Crowded conditions in the 1955 addition present problems all around, from extended families involved with Social Services and forced to meet in less-than-accommodating meeting rooms to the less-than-secure surroundings the sheriff’s dispatchers work under.

“There’s too much of a liability issue,” Larson repeated Tuesday in Hillsboro.

“There will come the time,” he said, when we will have to again confront these issues.

With no other options on the table, Larson is telling residents that the square footage (29,600) proposed is what the courthouse and its staff desperately need.

If Tuesday’s election turns out poorly, Larson anticipates the county will be returning with the same blueprints in a couple of years.

The crowded conditions are a serious problem now, he tells. It’s a problem that will be compounded in the months and years ahead.

He also understands that the biggest problem facing voters today is how the $7 million proposed addition will be paid for.

The burden is being put on the property owners. The owner of a $100,000 home in Traill County can expect to pay approximately $95 more a year in property taxes, should the April 8 bond issue pass. Homes valued at $150,000 will cost $142 more in taxes. Farmland owners will be asked to pay an additional $97.60 on a quarter of cropland.

A 60 percent majority approval is needed in Tuesday’s special election.

Commissioners attending the public informational meetings across the county in the last two weeks are cautioning residents; a defeat Tuesday does not put the matter to rest; erase or eliminate the problem.

The crowded conditions at Social Services will worsen, not improve; agency caseloads in Traill and across the state are increasing, not decreasing.

Meanwhile, the county jail’s future is bleak, at best.

State officials recently suggested that the county consider closing the jail, for liability reasons largely, and house inmates in Grand Forks or Fargo.

Increased costs in transporting prisoners and housing them in either Grand Forks or Cass County will be a burden the county will shoulder, sheriff Mike Crocker and the commissioners have repeated often lately.

Increased taxes reflecting mounting jail costs will result, county officials strongly hint.

Tuesday’s dialogue at the commissioners’ meeting touched on all the hot topics: cost and size of the proposed addition and the public’s reaction and perception of the county’s building plans.

“We’re preaching to the choir,” commented Ron Peterson, District 3 commissioner.

Regardless, answered Arne Osland, commissioner from District 5, “This is (still) needed.

“And it’s the least expensive route we can take.”

Building this addition will improve the facility, Osland believes.

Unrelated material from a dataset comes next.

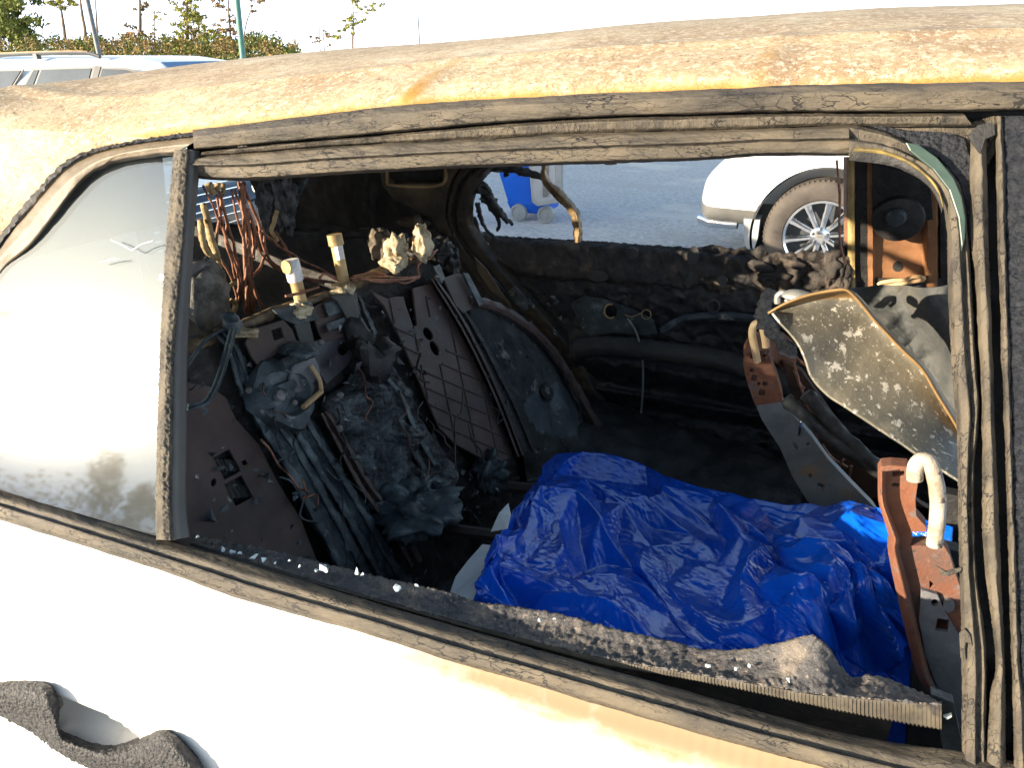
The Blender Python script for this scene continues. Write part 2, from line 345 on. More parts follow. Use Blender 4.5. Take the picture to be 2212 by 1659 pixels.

“We can patchwork, here and there, to the point of non-renewal.”

“Patchwork has reached its end,” Clifford farmer and commissioner John Knudsvig is convinced. “The cost of patchwork goes way beyond the cost of building.”

Meanwhile, options to building new, which were all suggested, researched and debated more than two years ago, still surface.

A letter to the editor in last week’s Banner and Traill County Tribune at Mayville, for instance, suggested moving Social Services out of Hillsboro, an option that would relieve the crowded situation at the courthouse’s 1955 addition, the letter writer said.

Commissioners respond: building new is still the best option.

County business is most efficient when operated from one central location, Larson emphasized.

“We need to build it here, and keep everything here in Hillsboro.”

Voters in the April 8 special election will cast ballots at eight locations in the county. Eligible voters in Hillsboro and surrounding townships will vote at the armory.

Hours will be from 8 a.m. to 7 p.m.

Townships voting in Hillsboro include Eldorado, Caledonia, Norway, Bloomfield, Bohnsack, Kelso, Herberg, Elm River and Hillsboro.

Polling locations will also be available at Buxton, Reynolds, Clifford, Galesburg, Hatton, Mayville and Portland.